[DATASET CONTENT]
----
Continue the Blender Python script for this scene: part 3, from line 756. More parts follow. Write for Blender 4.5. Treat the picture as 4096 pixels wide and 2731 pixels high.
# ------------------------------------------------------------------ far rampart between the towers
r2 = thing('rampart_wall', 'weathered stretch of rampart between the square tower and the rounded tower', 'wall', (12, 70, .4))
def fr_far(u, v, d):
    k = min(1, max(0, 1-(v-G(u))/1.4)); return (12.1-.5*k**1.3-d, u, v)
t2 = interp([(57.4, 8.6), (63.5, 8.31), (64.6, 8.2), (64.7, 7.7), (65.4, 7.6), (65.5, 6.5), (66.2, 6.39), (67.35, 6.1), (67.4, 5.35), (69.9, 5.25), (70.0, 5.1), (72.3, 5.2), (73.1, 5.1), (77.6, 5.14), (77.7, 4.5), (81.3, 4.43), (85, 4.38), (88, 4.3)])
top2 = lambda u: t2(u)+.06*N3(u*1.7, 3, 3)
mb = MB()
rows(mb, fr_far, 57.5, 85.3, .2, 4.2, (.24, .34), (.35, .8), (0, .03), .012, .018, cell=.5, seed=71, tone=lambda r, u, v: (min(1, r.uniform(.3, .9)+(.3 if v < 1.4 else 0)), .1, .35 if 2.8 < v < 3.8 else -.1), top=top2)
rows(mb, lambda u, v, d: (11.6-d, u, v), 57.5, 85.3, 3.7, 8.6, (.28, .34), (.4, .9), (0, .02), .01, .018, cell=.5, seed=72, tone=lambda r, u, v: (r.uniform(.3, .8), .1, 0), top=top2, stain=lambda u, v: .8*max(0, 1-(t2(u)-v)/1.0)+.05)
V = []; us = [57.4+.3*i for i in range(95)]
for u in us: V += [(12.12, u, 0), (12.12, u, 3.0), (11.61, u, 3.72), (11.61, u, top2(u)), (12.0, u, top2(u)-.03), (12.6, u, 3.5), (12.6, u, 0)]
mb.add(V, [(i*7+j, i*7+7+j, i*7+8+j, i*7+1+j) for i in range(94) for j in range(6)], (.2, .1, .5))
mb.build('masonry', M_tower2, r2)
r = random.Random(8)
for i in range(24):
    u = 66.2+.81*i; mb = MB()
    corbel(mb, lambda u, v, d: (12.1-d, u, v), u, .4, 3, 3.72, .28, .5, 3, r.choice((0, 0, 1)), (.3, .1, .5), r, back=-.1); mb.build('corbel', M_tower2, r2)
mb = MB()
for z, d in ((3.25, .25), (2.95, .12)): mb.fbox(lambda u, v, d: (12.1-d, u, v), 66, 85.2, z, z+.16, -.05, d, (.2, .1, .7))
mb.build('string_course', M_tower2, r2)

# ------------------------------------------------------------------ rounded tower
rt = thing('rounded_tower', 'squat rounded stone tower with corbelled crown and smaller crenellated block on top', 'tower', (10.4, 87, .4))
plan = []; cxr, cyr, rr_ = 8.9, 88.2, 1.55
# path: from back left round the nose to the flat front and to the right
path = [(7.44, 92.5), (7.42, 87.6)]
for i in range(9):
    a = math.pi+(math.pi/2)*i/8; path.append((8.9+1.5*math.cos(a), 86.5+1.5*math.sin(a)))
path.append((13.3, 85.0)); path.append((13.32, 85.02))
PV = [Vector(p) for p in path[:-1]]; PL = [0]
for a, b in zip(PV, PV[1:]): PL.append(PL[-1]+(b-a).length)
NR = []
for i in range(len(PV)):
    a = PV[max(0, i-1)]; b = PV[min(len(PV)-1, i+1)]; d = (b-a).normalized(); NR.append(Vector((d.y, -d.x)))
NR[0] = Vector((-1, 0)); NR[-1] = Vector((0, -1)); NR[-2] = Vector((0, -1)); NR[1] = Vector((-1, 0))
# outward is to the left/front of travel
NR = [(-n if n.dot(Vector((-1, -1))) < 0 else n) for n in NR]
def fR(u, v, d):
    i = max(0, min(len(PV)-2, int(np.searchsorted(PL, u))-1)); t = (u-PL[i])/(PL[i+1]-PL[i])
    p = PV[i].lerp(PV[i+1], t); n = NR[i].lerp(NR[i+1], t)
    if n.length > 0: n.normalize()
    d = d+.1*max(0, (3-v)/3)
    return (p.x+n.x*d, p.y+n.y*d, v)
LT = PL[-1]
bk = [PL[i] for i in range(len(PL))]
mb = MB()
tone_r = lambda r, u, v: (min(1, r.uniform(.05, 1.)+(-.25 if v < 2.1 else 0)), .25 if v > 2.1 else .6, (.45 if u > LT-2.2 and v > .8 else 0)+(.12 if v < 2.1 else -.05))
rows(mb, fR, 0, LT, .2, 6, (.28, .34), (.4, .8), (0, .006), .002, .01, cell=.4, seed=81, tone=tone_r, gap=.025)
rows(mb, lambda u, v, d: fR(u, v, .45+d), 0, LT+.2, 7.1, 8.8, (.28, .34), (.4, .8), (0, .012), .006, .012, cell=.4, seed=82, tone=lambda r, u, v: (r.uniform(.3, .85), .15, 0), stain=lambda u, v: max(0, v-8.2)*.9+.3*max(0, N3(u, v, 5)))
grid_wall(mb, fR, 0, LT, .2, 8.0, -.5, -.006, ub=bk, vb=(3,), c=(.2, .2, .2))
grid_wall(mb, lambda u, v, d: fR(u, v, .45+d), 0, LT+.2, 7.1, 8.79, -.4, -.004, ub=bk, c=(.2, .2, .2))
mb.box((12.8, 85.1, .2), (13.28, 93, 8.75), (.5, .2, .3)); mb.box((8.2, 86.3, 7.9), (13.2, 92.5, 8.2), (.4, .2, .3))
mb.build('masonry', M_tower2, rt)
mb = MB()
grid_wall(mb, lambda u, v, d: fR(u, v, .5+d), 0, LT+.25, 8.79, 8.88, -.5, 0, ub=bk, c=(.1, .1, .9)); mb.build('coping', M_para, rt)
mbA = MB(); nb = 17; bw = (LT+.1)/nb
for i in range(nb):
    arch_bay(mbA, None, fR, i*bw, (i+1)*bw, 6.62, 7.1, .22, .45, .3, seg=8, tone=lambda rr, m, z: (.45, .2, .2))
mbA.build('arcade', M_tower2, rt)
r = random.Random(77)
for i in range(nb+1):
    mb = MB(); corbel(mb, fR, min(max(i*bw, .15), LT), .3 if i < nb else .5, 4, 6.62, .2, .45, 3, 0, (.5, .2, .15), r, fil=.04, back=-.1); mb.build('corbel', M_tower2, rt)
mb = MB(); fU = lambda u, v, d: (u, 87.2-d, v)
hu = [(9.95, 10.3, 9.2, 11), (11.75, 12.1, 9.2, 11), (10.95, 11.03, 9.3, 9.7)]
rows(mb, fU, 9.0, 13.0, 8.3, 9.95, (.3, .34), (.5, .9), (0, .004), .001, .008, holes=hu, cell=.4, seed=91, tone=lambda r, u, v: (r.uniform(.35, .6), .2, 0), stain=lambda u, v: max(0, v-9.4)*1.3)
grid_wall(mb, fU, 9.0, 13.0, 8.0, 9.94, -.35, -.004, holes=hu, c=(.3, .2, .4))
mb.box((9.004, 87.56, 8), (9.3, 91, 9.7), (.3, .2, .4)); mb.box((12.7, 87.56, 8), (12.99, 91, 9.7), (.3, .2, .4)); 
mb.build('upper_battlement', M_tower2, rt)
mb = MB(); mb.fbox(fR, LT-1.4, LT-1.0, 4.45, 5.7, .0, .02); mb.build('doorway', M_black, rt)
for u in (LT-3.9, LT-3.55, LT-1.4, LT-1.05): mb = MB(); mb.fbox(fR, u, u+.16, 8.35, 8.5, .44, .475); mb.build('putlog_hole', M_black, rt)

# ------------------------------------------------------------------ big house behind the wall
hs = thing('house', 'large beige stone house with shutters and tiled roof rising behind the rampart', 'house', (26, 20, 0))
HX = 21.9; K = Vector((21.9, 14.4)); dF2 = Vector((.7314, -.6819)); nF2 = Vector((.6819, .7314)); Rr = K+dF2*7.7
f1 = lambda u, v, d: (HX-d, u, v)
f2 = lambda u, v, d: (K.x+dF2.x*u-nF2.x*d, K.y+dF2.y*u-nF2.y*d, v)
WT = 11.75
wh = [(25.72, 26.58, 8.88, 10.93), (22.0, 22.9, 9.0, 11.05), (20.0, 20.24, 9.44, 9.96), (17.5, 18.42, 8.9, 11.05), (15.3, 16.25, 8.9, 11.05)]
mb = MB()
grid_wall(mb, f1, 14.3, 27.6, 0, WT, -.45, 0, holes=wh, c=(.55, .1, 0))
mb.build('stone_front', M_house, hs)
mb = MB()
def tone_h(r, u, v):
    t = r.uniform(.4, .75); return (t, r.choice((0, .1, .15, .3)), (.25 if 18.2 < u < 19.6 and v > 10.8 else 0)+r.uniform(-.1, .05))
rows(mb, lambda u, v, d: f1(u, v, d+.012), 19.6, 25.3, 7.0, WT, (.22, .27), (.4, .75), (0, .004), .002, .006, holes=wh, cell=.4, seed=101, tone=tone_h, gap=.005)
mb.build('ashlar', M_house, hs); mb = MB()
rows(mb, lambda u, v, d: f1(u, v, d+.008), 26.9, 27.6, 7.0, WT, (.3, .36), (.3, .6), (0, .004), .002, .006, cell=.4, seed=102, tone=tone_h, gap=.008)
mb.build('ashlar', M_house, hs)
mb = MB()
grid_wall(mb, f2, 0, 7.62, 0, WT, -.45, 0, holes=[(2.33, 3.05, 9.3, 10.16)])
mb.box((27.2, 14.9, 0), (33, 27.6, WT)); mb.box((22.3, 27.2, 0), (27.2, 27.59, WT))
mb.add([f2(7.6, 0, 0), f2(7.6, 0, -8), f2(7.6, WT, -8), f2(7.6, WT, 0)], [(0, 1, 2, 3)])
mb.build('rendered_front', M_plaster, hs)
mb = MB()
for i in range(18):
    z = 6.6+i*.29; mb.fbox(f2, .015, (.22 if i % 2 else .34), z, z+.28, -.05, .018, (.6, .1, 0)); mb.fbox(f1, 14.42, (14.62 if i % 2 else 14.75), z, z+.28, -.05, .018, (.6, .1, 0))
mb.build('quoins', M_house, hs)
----
[REQUEST] Print exactly the run of lines that starts at the line with "mb = MB(); corbel(mb, fR, min(max(i*bw, .15), LT), .3" and ends at the line with "for u in (LT-3.9, LT-3.55, LT-1.4, LT-1.05): mb". Leave out every other line.

[SOLUTION BELOW]
    mb = MB(); corbel(mb, fR, min(max(i*bw, .15), LT), .3 if i < nb else .5, 4, 6.62, .2, .45, 3, 0, (.5, .2, .15), r, fil=.04, back=-.1); mb.build('corbel', M_tower2, rt)
mb = MB(); fU = lambda u, v, d: (u, 87.2-d, v)
hu = [(9.95, 10.3, 9.2, 11), (11.75, 12.1, 9.2, 11), (10.95, 11.03, 9.3, 9.7)]
rows(mb, fU, 9.0, 13.0, 8.3, 9.95, (.3, .34), (.5, .9), (0, .004), .001, .008, holes=hu, cell=.4, seed=91, tone=lambda r, u, v: (r.uniform(.35, .6), .2, 0), stain=lambda u, v: max(0, v-9.4)*1.3)
grid_wall(mb, fU, 9.0, 13.0, 8.0, 9.94, -.35, -.004, holes=hu, c=(.3, .2, .4))
mb.box((9.004, 87.56, 8), (9.3, 91, 9.7), (.3, .2, .4)); mb.box((12.7, 87.56, 8), (12.99, 91, 9.7), (.3, .2, .4)); 
mb.build('upper_battlement', M_tower2, rt)
mb = MB(); mb.fbox(fR, LT-1.4, LT-1.0, 4.45, 5.7, .0, .02); mb.build('doorway', M_black, rt)
for u in (LT-3.9, LT-3.55, LT-1.4, LT-1.05): mb = MB(); mb.fbox(fR, u, u+.16, 8.35, 8.5, .44, .475); mb.build('putlog_hole', M_black, rt)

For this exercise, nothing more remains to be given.